Depois, o meu desafio é continuar derrotando o bolsonarismo, por mudanças econômicas, por uma outra política de segurança pública… Mas é como se fossem camadas de cebola. Com alguns, a gente vai caminhar até um passo. Com outros, a gente vai mais longe. Eu sei com quem eu vou mais longe. Eu vou mais longe com aqueles que já estão comigo há mais tempo. Mas unidade não se faz com iguais. Unidade se faz com os diferentes.

Eu não me sinto nada desconfortável em receber esse dinheiro. Isso é parte de um processo de reparação. Eu estou ocupando espaços que outras figuras também ocuparam. Fica parecendo que eu estou fazendo algo ilegal. O que estou fazendo é público.

O presidente Jair Bolsonaro em ato de apoiadores no Dia da Independência. Foto: Clauber Cleber Caetano/PR

Confira as notas dos diretórios nacional e estadual do PSOL

PSOL Nacional:

Nas últimas eleições, o diretório nacional do PSOL foi muito além de qualquer outro partido e aprovou a destinação de mais recursos a candidaturas de mulheres (30%); negros e negras (50%), indígenas, quilombolas e LGBT (15%); pessoas com deficiência-PCD (10%), em relação a candidaturas de homens brancos na mesma faixa de prioridade. A sobreposição dessas condições levou ao acúmulo dos percentuais. Além disso, é do PSOL a ação que levou o Supremo Tribunal Federal (STF) a obrigar que os partidos destinassem, já nas últimas eleições, recursos do fundo eleitoral de maneira proporcional à quantidade de candidaturas negras e brancas. Hoje, a bancada do PSOL na Câmara Federal tem maioria de mulheres, com negras e negros entre seus integrantes, reflexo das políticas adotadas pelo partido. Há vários anos a legenda também estabeleceu cotas de 30% de negras e negros e paridade de gênero em todas as suas instâncias de direção.

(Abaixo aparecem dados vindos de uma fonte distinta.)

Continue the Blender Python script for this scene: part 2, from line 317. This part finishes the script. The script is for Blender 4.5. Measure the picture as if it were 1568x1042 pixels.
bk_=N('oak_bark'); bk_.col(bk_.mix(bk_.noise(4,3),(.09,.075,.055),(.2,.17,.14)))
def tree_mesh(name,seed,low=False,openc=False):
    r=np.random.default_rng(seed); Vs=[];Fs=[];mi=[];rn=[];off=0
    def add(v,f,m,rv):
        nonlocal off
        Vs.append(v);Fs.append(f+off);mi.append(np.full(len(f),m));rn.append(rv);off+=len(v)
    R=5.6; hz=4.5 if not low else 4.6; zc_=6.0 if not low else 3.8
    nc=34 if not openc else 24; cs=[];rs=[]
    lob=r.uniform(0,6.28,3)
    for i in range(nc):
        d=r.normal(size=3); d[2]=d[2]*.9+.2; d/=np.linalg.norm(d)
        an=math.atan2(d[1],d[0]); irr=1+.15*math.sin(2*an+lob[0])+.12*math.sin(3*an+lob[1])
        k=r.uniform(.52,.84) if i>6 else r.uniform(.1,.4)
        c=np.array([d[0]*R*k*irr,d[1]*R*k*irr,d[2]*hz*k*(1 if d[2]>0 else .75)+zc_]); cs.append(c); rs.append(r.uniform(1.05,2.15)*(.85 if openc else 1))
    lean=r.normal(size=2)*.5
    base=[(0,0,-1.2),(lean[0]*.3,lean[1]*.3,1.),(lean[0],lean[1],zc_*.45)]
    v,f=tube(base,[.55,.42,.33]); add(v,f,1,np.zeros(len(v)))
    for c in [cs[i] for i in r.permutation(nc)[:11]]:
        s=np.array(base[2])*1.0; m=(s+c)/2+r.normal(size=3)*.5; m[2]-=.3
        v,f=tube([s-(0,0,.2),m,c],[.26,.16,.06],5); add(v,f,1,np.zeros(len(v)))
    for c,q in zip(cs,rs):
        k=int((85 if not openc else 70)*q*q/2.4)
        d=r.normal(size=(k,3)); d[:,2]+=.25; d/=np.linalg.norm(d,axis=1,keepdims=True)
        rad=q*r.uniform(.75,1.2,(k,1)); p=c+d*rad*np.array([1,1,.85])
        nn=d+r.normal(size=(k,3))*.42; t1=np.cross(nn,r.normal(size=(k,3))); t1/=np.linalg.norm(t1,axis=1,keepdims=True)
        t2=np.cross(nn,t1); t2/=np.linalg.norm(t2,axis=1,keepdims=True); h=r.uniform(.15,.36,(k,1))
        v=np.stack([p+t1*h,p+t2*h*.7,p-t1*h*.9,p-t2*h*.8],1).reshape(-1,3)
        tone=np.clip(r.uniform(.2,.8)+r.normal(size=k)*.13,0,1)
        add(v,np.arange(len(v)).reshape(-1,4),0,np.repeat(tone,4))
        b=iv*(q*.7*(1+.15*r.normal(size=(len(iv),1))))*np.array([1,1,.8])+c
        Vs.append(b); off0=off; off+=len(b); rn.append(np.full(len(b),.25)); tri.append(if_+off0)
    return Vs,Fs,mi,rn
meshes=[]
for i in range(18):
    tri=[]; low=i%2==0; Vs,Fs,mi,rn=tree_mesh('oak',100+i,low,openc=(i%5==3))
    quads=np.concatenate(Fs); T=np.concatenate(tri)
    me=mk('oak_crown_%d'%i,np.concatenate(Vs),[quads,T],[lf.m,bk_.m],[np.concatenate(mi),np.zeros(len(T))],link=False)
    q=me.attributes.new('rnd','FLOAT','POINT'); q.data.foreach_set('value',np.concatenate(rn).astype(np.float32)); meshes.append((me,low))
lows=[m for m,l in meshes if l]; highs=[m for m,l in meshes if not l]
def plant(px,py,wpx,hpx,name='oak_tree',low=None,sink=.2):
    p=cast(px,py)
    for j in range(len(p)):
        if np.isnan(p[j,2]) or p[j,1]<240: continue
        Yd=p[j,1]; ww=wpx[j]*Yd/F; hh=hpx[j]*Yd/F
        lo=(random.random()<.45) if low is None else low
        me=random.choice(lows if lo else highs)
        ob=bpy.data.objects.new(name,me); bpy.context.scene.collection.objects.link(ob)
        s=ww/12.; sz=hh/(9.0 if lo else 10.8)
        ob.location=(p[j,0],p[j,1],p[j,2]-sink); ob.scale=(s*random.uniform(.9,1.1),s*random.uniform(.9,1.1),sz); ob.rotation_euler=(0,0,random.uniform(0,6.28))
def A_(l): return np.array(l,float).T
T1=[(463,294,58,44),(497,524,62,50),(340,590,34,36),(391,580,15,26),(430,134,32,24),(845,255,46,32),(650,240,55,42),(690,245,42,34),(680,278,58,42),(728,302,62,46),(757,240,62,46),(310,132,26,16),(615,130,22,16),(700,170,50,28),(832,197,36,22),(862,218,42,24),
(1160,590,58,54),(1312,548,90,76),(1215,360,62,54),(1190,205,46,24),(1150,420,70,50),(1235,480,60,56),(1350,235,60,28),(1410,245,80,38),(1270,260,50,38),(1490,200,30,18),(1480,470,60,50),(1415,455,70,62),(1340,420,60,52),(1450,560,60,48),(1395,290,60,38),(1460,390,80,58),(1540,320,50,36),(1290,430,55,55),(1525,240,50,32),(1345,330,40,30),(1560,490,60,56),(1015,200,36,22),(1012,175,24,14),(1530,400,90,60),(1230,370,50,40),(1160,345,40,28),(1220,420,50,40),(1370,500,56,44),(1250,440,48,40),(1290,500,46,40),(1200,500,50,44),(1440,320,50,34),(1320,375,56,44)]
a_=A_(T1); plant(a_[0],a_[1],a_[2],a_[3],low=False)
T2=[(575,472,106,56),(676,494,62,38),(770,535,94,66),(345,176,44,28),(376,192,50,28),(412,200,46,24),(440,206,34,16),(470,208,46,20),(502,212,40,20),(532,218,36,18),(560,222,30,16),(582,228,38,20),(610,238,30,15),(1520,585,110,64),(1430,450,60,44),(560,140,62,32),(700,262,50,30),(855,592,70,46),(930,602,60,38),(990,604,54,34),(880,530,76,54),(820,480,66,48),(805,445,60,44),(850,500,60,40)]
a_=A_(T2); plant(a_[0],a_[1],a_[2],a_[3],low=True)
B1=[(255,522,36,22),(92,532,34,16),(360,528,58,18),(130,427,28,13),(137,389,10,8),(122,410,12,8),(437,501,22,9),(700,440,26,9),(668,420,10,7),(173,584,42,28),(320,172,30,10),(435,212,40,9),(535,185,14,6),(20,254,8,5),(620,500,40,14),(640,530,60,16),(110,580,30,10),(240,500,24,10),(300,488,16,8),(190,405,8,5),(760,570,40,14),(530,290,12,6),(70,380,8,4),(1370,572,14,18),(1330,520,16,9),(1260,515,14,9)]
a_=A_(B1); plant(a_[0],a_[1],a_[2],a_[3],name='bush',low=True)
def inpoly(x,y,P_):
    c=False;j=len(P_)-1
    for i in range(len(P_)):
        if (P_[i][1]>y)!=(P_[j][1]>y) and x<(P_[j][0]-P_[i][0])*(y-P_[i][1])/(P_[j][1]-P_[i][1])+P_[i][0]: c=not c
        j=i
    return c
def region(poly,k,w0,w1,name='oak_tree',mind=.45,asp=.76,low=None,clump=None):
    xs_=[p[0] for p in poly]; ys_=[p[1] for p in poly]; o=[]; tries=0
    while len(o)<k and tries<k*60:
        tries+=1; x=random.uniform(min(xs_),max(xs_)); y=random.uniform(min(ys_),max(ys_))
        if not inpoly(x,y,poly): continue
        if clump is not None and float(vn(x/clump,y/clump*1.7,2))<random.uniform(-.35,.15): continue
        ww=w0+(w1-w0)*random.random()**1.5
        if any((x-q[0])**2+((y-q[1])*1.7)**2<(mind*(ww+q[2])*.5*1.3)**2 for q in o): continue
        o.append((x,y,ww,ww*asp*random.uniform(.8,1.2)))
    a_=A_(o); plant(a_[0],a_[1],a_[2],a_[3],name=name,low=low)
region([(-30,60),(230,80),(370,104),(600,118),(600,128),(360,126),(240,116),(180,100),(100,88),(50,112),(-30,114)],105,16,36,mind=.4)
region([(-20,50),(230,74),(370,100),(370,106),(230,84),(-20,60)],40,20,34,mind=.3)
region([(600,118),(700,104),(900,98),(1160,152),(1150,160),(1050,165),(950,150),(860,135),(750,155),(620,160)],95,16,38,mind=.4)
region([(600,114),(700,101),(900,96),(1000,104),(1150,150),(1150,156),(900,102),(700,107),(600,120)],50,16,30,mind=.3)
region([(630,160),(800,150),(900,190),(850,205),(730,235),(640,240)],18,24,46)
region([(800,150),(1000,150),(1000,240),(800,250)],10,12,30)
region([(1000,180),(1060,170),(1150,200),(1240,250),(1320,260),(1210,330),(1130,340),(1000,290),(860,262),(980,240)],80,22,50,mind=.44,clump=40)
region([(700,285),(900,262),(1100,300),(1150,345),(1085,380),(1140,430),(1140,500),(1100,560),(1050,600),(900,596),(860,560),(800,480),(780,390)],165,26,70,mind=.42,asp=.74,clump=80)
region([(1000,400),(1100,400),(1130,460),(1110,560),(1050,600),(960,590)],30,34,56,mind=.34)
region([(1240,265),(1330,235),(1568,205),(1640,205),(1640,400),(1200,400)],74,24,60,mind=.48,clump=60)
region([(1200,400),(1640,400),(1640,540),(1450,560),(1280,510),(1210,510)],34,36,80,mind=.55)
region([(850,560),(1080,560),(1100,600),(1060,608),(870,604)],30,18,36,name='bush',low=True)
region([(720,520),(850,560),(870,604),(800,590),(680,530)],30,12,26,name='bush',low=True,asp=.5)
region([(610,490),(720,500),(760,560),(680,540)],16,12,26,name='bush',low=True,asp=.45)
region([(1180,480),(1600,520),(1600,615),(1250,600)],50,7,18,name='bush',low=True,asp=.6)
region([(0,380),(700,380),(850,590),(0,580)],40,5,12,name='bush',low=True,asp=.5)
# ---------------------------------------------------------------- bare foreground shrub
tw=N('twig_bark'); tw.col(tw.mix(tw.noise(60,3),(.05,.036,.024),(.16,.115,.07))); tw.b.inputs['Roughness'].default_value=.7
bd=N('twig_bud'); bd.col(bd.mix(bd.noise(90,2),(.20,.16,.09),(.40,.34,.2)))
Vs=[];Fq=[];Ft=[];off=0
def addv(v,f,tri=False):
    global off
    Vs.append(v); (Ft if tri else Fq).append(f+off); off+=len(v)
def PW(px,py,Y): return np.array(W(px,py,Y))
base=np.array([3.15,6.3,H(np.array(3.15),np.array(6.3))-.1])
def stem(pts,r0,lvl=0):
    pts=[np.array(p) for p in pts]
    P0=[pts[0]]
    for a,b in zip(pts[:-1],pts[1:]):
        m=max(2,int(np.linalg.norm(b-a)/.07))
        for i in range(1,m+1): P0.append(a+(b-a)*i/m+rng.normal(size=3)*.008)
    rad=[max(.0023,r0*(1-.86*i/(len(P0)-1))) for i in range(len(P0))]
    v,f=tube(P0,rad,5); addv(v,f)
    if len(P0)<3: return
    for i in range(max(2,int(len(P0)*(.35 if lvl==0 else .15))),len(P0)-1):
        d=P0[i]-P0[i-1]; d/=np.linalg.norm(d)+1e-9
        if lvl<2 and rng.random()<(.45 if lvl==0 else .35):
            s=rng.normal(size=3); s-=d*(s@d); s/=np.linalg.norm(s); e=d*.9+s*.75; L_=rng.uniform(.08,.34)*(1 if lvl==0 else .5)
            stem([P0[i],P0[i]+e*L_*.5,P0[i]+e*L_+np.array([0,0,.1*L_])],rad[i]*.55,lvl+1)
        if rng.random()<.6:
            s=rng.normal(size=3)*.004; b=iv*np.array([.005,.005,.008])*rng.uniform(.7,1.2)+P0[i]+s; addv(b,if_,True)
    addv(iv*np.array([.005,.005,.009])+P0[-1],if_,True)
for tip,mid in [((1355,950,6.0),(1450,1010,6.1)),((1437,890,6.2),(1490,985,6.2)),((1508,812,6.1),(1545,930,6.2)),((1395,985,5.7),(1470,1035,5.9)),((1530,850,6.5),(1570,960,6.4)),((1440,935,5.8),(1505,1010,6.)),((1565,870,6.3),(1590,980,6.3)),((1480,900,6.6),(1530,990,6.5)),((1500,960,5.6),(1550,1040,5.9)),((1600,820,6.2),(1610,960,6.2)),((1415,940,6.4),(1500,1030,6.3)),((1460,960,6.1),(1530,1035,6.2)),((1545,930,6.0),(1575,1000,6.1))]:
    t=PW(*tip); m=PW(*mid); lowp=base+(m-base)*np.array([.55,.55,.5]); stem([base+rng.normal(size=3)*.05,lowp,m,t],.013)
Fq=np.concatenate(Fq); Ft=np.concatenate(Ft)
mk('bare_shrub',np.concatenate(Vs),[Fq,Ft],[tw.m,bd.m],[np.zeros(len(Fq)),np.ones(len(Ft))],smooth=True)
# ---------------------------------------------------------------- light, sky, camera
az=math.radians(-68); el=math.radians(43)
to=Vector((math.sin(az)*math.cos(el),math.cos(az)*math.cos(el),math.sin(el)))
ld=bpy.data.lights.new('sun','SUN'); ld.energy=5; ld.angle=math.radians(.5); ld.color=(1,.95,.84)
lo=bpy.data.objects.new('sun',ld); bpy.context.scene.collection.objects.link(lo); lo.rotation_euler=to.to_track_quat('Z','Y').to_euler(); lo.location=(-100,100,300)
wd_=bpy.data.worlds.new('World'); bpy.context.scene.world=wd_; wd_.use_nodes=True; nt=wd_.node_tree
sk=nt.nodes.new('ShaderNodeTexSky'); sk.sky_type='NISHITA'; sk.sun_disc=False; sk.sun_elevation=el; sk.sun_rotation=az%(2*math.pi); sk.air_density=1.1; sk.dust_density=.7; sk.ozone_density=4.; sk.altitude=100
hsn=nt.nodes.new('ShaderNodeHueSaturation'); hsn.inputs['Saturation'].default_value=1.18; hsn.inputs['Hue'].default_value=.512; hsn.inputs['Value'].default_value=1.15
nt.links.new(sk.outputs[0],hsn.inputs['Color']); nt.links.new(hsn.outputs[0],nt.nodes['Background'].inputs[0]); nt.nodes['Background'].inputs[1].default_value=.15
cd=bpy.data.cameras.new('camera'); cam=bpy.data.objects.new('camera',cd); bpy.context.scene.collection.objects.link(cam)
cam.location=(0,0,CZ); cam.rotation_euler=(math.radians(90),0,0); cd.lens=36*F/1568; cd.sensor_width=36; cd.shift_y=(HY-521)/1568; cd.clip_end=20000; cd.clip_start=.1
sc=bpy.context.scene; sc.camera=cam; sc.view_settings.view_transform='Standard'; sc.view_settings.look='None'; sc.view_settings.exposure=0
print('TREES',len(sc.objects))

Para o PSOL, o financiamento é uma questão de princípio. Quem financia a campanha dos candidatos deve ter identificação com as posições políticas e projeto de país defendido pelo partido. Portanto, aqueles que querem receber recursos de banqueiros, empresários do agronegócio, empresas que atacam o meio ambiente, devem compreender que isso é uma contradição com os princípios e posições do PSOL e são livres para deixar o partido.

PSOL Estadual:

O 7º Congresso do PSOL não definiu novas restrições em relação ao financiamento de campanha. Houve uma atualização, frente à nova legislação, com o que já estava previsto no estatuto do partido desde a fundação.

Entendemos que a independência política e financeira do partido é o que permite ao PSOL, como o fez nas ultimas eleições, garantir que candidaturas de mulheres, negros e negras, indígenas e LGBTQIA+, entre outros setores sub-representados, possam receber prioridade política na distribuição dos recursos públicos, sem que haja qualquer ingerência e distorção motivada por interesses financeiros externos.

O PSOL Rio de Janeiro garantiu com que todas as candidaturas e municípios de nosso estado recebecem recursos, utilizando critérios objetivos na distribuição como o numero de vagas em cada camara de vereadores e o número de candidaturas apresentadas por cada diretório municipal. Ainda que em Duque de Caxias tenhamos disputado com uma das menores chapas apresentadas no estado, o município foi o segundo em quantidade de recursos recebidos para a eleição no Rio. Essa política de capilarização permitiu ao PSOL eleger vereadores nos municípios de Petrópolis, São Gonçalo e Niterói, além da capital.